Are Jesus and Yeshua the Same Person?

If you read more about Jesus on this site and elsewhere, you will probably come across another name: Yeshua. Who is this Yeshua person, and how is he connected with Jesus? It may surprise you to learn that Yeshua is another name for Jesus!

In fact, Yeshua is Jesus’ Hebrew name because he was a Jewish person. The name is identical with the biblical name Joshua, and it means, “The Lord saves.” When Jesus was alive on earth, he lived in first-century Israel, during the time when Rome ruled over much of Europe, Asia, and Africa. The common languages of the Jewish people during Jesus’ day were Greek and the Semitic languages of Aramaic and Hebrew. When Jesus was walking around in Israel, his Jewish brothers and sisters would likely have called him Yeshua when they were speaking their native tongue.

If that was his original name, then where did the word “Jesus” come from? Jesus is the English translation of the Greek name of Yeshua by way of the Latin. Got that? In Greek, his name would have been Iesus (pronounced Yeh-soos), and this spelling was retained in early Latin translations. However, medieval Latin translators often wrote his name as “Jesus” because, at that time in history, the Latin “J” approximated the Greek “Ie.”1 When later translators translated the Bible from Latin to English, they retained the J.

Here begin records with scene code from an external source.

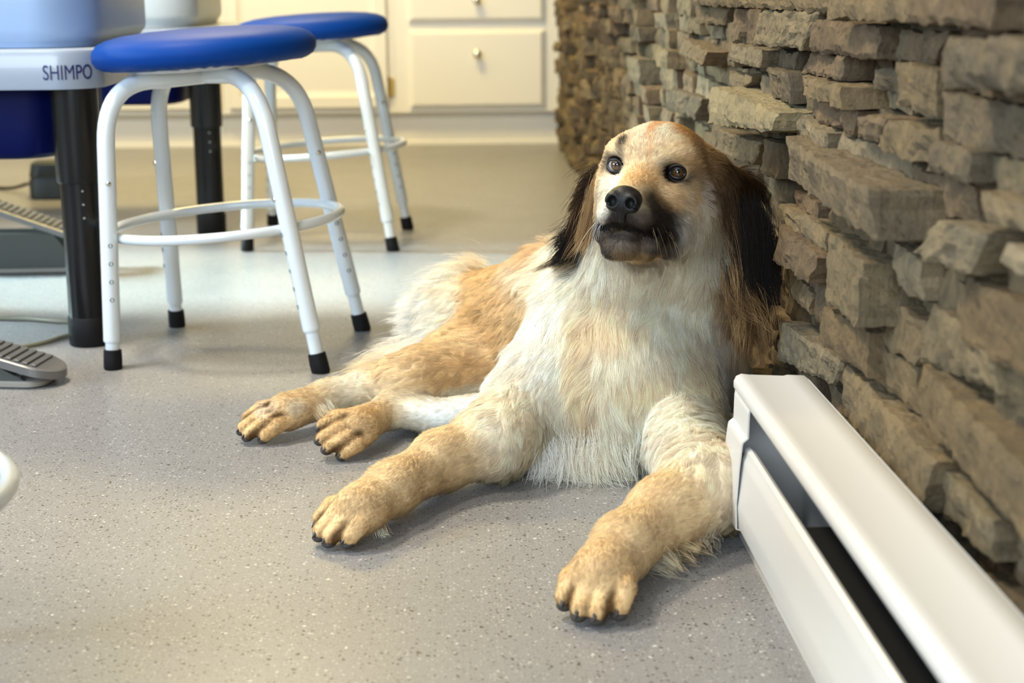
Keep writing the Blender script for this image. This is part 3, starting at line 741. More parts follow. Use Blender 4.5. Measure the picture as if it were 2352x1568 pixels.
ell(hd(-1.5, 4.0, -6.3), (.034, .020, .032), HR, k=.02, flow=hv(-.5, .2, -1), L=.016, col=WHITE)
ell(hd(1.6, 3.7, -8.0), (.020, .010, .013), HR, k=.012, flow=hv(-.6, .2, -1), L=.007, col=BLACK)
# ears: flat flaps hanging from high on the skull
def rot_to(zdir, xdir):
    z = npv(zdir)/np.linalg.norm(zdir); x = npv(xdir)-z*(npv(xdir) @ z); x /= np.linalg.norm(x); return np.stack([x, np.cross(z, x), z], 1)
eb = hd(-7.0, 5.6, .6)
cone(eb, .018, Yp(1695, 450, 1.885), .017, k=.015, flow=(.6, .1, -1), L=.030, col=BROWN*.55, tag_='ear')
ell(Yp(1704, 508, 1.885), (.036, .015, .060), rot_to((-.12, 0, 1), (1, .55, 0)), k=.012, flow=(.12, -.05, -1), L=.050, col=BLACK, lift=.22, dens=1.5, tag_='ear')
eb = hd(-7.8, -5.0, -.6)
cone(eb, .012, Yp(1376, 440, 1.905), .012, k=.015, flow=(-.5, .2, -1), L=.028, col=BROWN, tag_='ear')
ell(Yp(1362, 480, 1.905), (.009, .016, .040), rot_to((.22, 0, 1), (1, -.6, 0)), k=.012, flow=(-.38, .1, -1), L=.040, col=BLACK, lift=.3, dens=1.2, tag_='ear')
# neck
cone(hd(-8.5, .5, -3.2), .056, Yp(1520, 715, 1.985), .090, k=.035, flow=(-.1, -.25, -1), L=.034, col=CREAM)
cone(hd(-5.5, 3.2, -6.0), .036, Yp(1640, 720, 1.955), .062, k=.03, flow=(-.05, -.2, -1), L=.036, col=CREAM)
cone(hd(-4.5, -1.5, -8.0), .034, Yp(1430, 720, 1.93), .075, k=.03, flow=(-.25, -.2, -1), L=.034, col=CREAM)
# chest and trunk
ell(Yp(1440, 862, 1.93), (.118, .130, .124), k=.035, flow=(-.16, -.2, -1), L=.036, col=CREAM)
cone(Yp(1390, 740, 1.975), .082, Yp(1235, 915, 1.895), .058, k=.03, flow=(-.5, -.2, -1), L=.034, col=WHITE)
cone(Yp(1400, 700, 2.02), .085, Yp(1310, 700, 2.14), .085, k=.03, flow=(-.8, .3, -.45), L=.030, col=CREAM)
cone(Yp(1400, 800, 2.02), .110, Yp(1270, 762, 2.17), .102, k=.03, flow=(-.8, .5, -.5), L=.020, col=GOLD, lift=.5)
cone(Yp(1270, 762, 2.17), .102, Yp(1130, 762, 2.31), .090, k=.03, flow=(-1, .3, -.35), L=.022, col=GOLD, lift=.45)
ell(Yp(1062, 770, 2.33), (.078, .085, .080), k=.03, flow=(-1, .15, -.25), L=.032, col=CREAM, lift=.4)
# viewer-right shoulder and foreleg
ell(Yp(1625, 815, 1.97), (.050, .070, .062), k=.03, flow=(.05, -.2, -1), L=.034, col=WHITE*.95)
cone(Yp(1570, 800, 1.94), .060, Yp(1556, 960, 1.855), .048, k=.03, flow=(-.05, -.25, -1), L=.030, col=WHITE)
cone(Yp(1556, 960, 1.85), .047, Zp(1618, 1115, .060), .045, k=.02, flow=(.05, -.35, -1), L=.018, col=CREAM)
cone(Zp(1628, 1125, .052), .046, Zp(1530, 1178, .046), .037, k=.02, L=.012, col=SAND, lift=.2)
cone(Zp(1530, 1178, .046), .037, Zp(1435, 1250, .040), .0285, k=.018, L=.011, col=SAND, lift=.2)
cone(Zp(1435, 1250, .040), .0285, Zp(1375, 1325, .034), .029, k=.018, L=.009, col=SAND, lift=.2)
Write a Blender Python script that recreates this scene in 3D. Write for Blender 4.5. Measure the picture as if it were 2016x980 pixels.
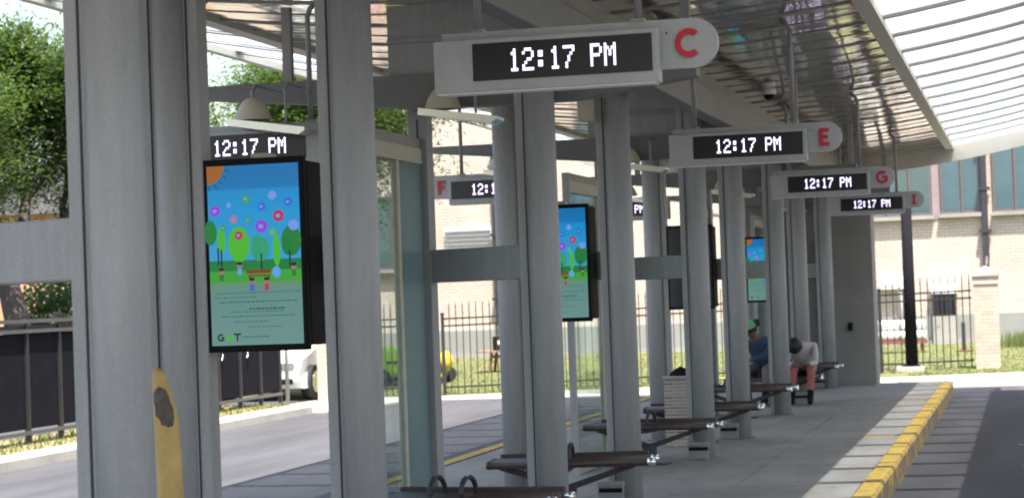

If Yeshua was Jesus’ original name in his native tongue, why do so few people call him by that name today? The answer is simply, “convention.” The reason that most people are not familiar with Jesus being referred to as Yeshua is because the medieval Latin and English names gained widespread usage, obscuring the original Hebrew. However, with the amazing increase of Jewish people coming to believe in Jesus today, his Hebrew name has been reclaimed and is becoming more commonly used. Many people use it to emphasize his Jewishness, which should never be forgotten!

Should we call him Jesus or Yeshua? Of course, if you were a Messianic Jewish person living in Israel, you would always call him Yeshua! Ultimately, this comes down to personal preference and your native tongue. They are both his name, one from Latin/English and one from Hebrew. We could also call him by the Greek Iesus, the Chinese 耶穌, or the Thai เยซู. It is up to you which one you like better, since they all refer to the same person, just in different languages. On this site, we will use Yeshua and Jesus interchangeably. Yeshua is the name you will hear most from many Jewish followers of Jesus because it highlights the fact that he was a Jewish person.

Footnotes

  1. Early Latin translations, such as Jerome’s Vulgate (5th century CE), called him “Iesus.” The Latin spelling was standardized as “Jesus” in the Middle Ages. A good discussion on the issue may be found here. For Jerome’s Vulgate, see Robertus Weber and R. Gryson, Biblia Sacra Iuxta Vulgatam Versionem, 5th revised edition (Stuttgart: Deutsche Bibelgesellschaft, 1969). For the standardized late medieval spelling, see Biblia Sacra Juxta Vulgatam Clementinam. Ed. electronica. Bellingham, WA: Logos Bible Software, 2005.